Javascript-ONLY DOM Tree Traversal - DFS and BFS?

Question

Can anyone provide either code, pseudocode, or even provide good links to implementing DFS (Depth-first search) and BFS (breadth-first search) in plain JavaScript (No JQuery, or any helper libraries)? I've been trying to understand how to implement either traversal, but I can't seem to really distinguish the difference of a BFS and DFS implementation.

If we want a concrete problem as an example: I want to traverse down the DOM at a given node, and get all the class names.

(The only way I can think to traverse is to go through each parent node, get what I need from that node which in this example is the class name, then see if they have children, recurse for each child. I believe this is DFS? Again, I'm having a hard time understanding the differences in a DOM traversal implementation!)

Finally, sorry if this is a repeat. I've searched everywhere for good, clear examples but haven't found any great answers! If there's already a good answer out there, please let me know :)

Answer 1

Let's use the following HTML code as an example:

<div class="a">
    <div class="aa">
        <span class="aaa">
        </span>
        <span class="aab">
        </span>
    </div>
    <div class="ab">
        <span class="aba">
        </span>
        <span class="abb">
        </span>
    </div>
</div>

DFS will always go to the next level of nodes first, and only if there are no more un-traversed child nodes will it step to a next node on the current level.
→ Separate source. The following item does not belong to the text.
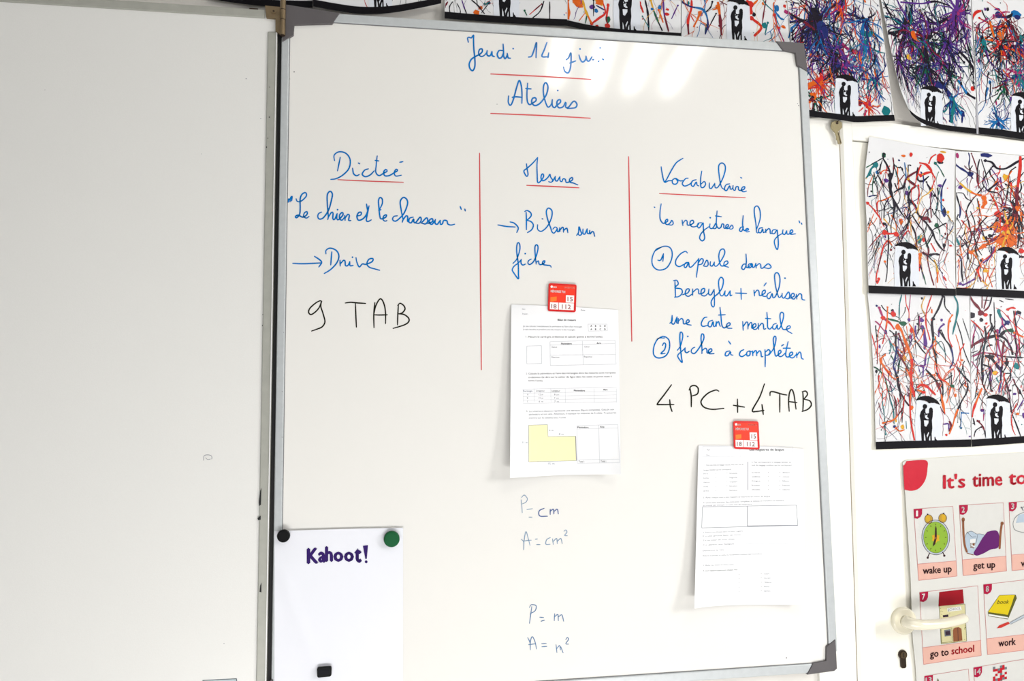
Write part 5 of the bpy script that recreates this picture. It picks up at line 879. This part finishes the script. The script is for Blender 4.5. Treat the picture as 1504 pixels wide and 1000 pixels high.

A DFS would traverse the nodes of the example in the following order:

a, aa, aaa, aab, ab, aba, abb

BFS will always traverse all the nodes in the current level first and only after that will it go to the next level of nodes.

A BFS would traverse the nodes of the example in the following order:

a, aa, ab, aaa, aab, aba, abb

There isn't a definite answer which one of these you should use. Usually it depends on your needs.

Implementation details:

For a DFS people often use a stack.

Pseudo code:

stack my_stack;
list visited_nodes;
my_stack.push(starting_node);

while my_stack.length > 0
   current_node = my_stack.pop();

   if current_node == null
       continue;
   if current_node in visited_nodes
      continue;
   visited_nodes.add(current_node);

   // visit node, get the class or whatever you need

   foreach child in current_node.children
      my_stack.push(child);

This code will go until there is any nodes in the stack. In each step we get the top node in the stack and if it's not null and if we haven't visited it before than we visit it and add all its children to the stack.

Queue is usually used for the BFS.

Pseudo code:

queue my_queue;
list visited_nodes;
my_queue.enqueue(starting_node);

while my_queue.length > 0
   current_node = my_queue.dequeue();

   if current_node == null
       continue;
   if current_node in visited_nodes
      continue;
   visited_nodes.add(current_node);

   // visit node, get the class or whatever you need

   foreach child in current_node.children
      my_queue.enqueue(child);

This code will go until there is any nodes in the queue. In each step we get the first node in the queue and if it's not null and if we haven't visited it before than we visit it and add all its children to the queue.

Note that the main difference between the two algorithm is the data type we use.

Answer 2

DFS:

function m(elem) {
    elem.childNodes.forEach(function(a) {
        m(a);
    });
    //do sth with elem
}
m(document.body);

This loops through all elements, and for each element through each child's and so on.

BFS:

var childs = [];

function m(elem) {
    elem.childNodes.forEach(function(a) {
        childs.push(a);
    });
    b = childs;
    childs = [];
    b.forEach(function(a) {
        m(a);
    });
}
m(document.body);

This loops through the elements, pushes their children onto a stack, and starts again with each of them. As you can see, this consumes much more space (the child's array) which is not the best...

Answer 3

For DFS you can use the TreeWalker or NodeIterator API and filter with NodeFilter.SHOW_ELEMENT.